I had originally planned to speak in SVA’s Interaction Design lecture series yesterday, but had to cancel because I’m needed in the SF Bay Area. So, I thought I might blog the things I would have said

In school, and, well, in most companies, product design and development is approached as a process. The problem with this is that people stop being able to see the forest for the trees — they get so focused on following the process that they lose site of why they’re engaged in the process to begin with.

What’s more important than process is mindset. And when it comes to interaction design, that mindset is having empathy for and understanding your users, and creating something great for them. If you and your colleagues have the right mindset, you’ll likely do the right thing, because you won’t be satisfied until your users are pleased. At UX Week 2009, Aaron Forth, the VP of Product for Mint.com, spoke. (You can see his talk here.) One thing that Aaron points out is that his team didn’t engage in anything resembling a user experience process, but because everybody at the company, from the CEO on down, cared about the user, they weren’t satisfied until they produced great results.

In Jared Spool’s talk “Journey to the Center of Design”, he claims that companies adopting a “user-centered design process’ actually produce less usable designs than those that don’t. What happens is that companies offload critical thinking onto the process, and assume that if they follow the recipe, good things will come out at the other end.
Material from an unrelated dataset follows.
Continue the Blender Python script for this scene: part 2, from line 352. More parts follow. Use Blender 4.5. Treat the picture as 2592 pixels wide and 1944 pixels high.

It just doesn’t work that way.

Speaking of what comes out at the other end, that’s all that matters. Results and outcomes are what’s important, not the methods you use to get there. If a rigorous UCD process is what gets you to great design, awesome. If sketching on a napkin, then bringing that into Photoshop works, great. The proof of the pudding is in the eating — if people are happy to use the design, and it satisfies whatever tasks/goals/etc they seek to achieve, that’s what matters.

So, at most, use methods and methodologies as a scaffold to help you think and work through your problems. But don’t adhere to a process. Just use whatever works.

  1. Interesting article!

    I’d see some adherence to process and tools as being desirable. These are the means by which we produce something that expresses empathy and understanding of our users.

    Where it’s problematic, in my experience, is when it becomes dogma, process for the sake of process and little thought given to the context of the design effort.

  2. I totally agree. This shifts the focus from deliverables pegged to checkpoints along the process to what is actually delivered and consumed – the product or service. As with most advice like this, it’s great to have folks involved who are familiar with the bounds of a process before breaking them. Having a talented team who cares about the user from the CEO down also helps.

  3. My short experience thus far in human-robot interaction design corroborates your argument. However, I think (perhaps naively?) a team can benefit from the balance of having both a process nazi and outcome-oriented cowboys.